Si les communes ne trouvent pas les ressources financières nécessaires pour proposer aux enfants des activités de qualité, il s’ouvrira alors un boulevard pour les activités périscolaires privées. Or, le droit européen, qui supplante le droit national en terme de commerce des services, impose aux collectivités territoriales une « égalité de traitement » entre les services publics locaux et les entreprises privées qui officient sur la même activité. Par conséquent, les collectivités pourraient avoir à indemniser financièrement ou matériellement des prestataires privés (écoles de sport, de musique, de cours particuliers en tout genre) au motif que les services publics sont subventionnés.
Non seulement cette disposition coûtera cher aux collectivité, mais elle sera fatale à leurs services publics. Chacun sait en effet que les services publics n’ont pas les mêmes obligations que les entreprises privées (continuité de service, accueil de tous les publics etc .)

 Ne plus laisser les libéraux réformer l’école.

Les réformes qu’on impose à l’école se font au gré des mutations de la société. Que l’école soit réformée pour s’adapter à ces mutations est compréhensible.
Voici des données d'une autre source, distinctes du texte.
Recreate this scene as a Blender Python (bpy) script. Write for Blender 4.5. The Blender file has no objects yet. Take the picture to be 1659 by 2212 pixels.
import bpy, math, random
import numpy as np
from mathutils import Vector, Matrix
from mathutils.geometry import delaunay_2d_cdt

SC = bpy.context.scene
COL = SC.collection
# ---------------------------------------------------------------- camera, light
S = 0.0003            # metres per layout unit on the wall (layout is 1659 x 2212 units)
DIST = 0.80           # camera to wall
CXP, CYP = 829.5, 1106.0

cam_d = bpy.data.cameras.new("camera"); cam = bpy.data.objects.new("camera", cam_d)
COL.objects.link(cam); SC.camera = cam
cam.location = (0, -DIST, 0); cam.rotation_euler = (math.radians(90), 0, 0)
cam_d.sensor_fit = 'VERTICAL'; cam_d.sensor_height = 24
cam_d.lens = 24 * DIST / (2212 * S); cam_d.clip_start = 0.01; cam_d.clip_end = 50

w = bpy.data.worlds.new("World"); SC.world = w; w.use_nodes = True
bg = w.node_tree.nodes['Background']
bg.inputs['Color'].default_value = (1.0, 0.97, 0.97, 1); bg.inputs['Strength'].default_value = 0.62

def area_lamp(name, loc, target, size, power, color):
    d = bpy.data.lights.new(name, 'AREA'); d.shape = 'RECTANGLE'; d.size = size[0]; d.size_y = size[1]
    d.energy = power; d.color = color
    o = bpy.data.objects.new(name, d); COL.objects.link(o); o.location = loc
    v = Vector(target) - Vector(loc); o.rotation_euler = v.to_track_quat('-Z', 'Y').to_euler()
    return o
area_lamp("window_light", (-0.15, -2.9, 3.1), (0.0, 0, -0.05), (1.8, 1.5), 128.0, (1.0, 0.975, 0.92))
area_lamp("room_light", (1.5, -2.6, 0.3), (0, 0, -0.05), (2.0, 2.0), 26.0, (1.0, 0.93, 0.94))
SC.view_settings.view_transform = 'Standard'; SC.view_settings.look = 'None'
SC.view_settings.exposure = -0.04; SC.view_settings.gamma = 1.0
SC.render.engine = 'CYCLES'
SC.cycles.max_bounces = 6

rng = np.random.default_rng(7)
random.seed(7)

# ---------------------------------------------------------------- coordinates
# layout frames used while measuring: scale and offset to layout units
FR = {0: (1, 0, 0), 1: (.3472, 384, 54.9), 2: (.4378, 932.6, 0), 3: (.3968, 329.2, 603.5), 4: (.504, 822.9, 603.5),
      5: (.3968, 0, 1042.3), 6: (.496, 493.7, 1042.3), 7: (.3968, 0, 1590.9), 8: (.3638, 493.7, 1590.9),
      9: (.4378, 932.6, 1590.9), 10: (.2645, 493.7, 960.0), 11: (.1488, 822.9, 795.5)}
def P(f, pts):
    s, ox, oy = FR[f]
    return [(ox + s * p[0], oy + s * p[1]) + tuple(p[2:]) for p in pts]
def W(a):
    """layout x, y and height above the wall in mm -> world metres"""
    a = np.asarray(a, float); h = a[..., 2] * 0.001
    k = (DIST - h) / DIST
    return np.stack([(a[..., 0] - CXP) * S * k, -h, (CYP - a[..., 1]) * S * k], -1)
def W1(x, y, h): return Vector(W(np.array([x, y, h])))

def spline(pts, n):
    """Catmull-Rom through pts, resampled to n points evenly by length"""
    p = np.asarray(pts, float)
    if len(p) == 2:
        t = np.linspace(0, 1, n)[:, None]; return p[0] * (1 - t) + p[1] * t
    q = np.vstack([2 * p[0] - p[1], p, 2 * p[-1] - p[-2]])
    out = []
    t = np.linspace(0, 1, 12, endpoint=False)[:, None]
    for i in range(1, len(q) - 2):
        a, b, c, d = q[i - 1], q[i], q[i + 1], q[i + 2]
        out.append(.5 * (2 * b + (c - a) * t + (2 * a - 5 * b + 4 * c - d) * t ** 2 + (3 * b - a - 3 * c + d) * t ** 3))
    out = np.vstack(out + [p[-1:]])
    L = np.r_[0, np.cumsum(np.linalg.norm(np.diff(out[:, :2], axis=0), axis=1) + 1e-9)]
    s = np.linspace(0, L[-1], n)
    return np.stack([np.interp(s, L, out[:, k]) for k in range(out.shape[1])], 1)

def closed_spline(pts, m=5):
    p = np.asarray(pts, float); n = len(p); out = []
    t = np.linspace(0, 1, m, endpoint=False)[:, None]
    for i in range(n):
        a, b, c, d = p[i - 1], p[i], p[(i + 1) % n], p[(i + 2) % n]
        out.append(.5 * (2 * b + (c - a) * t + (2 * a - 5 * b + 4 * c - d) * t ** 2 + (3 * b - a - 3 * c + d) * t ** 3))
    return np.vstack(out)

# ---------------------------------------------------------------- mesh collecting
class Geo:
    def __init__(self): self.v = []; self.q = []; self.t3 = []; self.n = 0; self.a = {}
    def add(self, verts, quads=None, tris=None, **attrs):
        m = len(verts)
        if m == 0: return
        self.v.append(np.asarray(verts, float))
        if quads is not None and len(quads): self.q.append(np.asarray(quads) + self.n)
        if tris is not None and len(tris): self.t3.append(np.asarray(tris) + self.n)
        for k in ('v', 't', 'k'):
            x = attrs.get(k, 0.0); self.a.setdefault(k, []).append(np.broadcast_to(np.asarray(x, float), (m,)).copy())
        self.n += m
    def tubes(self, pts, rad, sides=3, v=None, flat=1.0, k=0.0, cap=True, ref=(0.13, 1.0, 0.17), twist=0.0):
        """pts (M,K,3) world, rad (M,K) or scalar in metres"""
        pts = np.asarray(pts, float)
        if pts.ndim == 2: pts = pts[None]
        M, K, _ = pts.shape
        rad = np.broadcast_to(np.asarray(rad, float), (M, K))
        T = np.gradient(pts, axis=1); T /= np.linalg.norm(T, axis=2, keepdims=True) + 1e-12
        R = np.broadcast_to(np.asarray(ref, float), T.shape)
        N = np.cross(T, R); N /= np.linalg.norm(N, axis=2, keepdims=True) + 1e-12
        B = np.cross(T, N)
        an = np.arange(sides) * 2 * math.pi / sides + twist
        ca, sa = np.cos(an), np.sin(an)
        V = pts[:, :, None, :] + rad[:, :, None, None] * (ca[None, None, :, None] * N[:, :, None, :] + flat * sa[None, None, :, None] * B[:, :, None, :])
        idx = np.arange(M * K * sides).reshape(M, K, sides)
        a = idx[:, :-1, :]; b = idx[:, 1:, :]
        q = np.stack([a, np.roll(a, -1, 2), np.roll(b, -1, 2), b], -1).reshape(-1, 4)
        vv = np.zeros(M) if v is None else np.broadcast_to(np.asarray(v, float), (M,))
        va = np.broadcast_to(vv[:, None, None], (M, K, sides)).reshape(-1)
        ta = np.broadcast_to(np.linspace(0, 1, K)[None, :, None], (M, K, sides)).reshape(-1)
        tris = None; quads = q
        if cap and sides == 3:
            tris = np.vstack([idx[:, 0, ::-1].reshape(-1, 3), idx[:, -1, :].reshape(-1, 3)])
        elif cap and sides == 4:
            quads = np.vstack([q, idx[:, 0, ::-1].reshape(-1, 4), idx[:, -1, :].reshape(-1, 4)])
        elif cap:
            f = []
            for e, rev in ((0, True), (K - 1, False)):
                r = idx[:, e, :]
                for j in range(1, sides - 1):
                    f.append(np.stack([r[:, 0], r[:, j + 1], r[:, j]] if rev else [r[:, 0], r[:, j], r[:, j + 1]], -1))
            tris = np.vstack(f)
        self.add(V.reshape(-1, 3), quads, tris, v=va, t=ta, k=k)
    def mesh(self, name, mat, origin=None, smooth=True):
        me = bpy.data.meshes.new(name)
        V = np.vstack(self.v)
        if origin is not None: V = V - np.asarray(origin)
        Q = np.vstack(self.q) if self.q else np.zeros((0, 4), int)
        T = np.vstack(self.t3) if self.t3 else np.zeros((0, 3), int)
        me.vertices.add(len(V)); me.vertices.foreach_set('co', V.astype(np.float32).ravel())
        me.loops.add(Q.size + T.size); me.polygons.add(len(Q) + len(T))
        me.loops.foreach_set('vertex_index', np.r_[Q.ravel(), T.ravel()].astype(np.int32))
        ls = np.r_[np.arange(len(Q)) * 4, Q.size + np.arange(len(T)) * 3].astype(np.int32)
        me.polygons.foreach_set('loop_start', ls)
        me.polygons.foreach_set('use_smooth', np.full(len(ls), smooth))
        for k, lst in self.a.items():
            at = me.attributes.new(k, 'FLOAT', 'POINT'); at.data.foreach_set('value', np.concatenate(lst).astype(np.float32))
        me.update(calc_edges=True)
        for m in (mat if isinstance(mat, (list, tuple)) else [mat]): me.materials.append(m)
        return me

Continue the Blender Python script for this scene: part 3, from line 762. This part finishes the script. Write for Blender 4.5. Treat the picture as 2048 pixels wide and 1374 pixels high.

Mais la question qui devrait faire débat est de savoir à quelle société elle doit s’adapter !
Les réformes importantes ne devraient pas tant s’intéresser aux rythmes scolaires qu’à faire apprendre la coopération et l’autonomie de l’individu et de sa pensée. Mais de telles réformes se feront-elles dans une société qui véhicule prioritairement l’individualisme, la compétition, la rentabilité, l’employabilité... ? Peut-on espérer de Monsieur Peillon, social-libéral, candidat à l’assemblée de l’ultra libérale Union européenne qu’il les fera ?
Utilisant le prétexte des « rythmes scolaires », le gouvernement PS-EELV poursuit la « dénationalisation » de l’éducation nationale engagée de longue date [5]. Une fois de plus, le pouvoir « socialiste » marche dans les pas des gouvernements précédents. A moyen terme, cette réforme s’avérera coûteuse pour les communes tout en creusant encore un peu plus les inégalités. Le M’PEP appelle les maires à faire acte de résistance en refusant de mettre en place le nouveau dispositif et en portant les vrais termes du débat auprès de la population.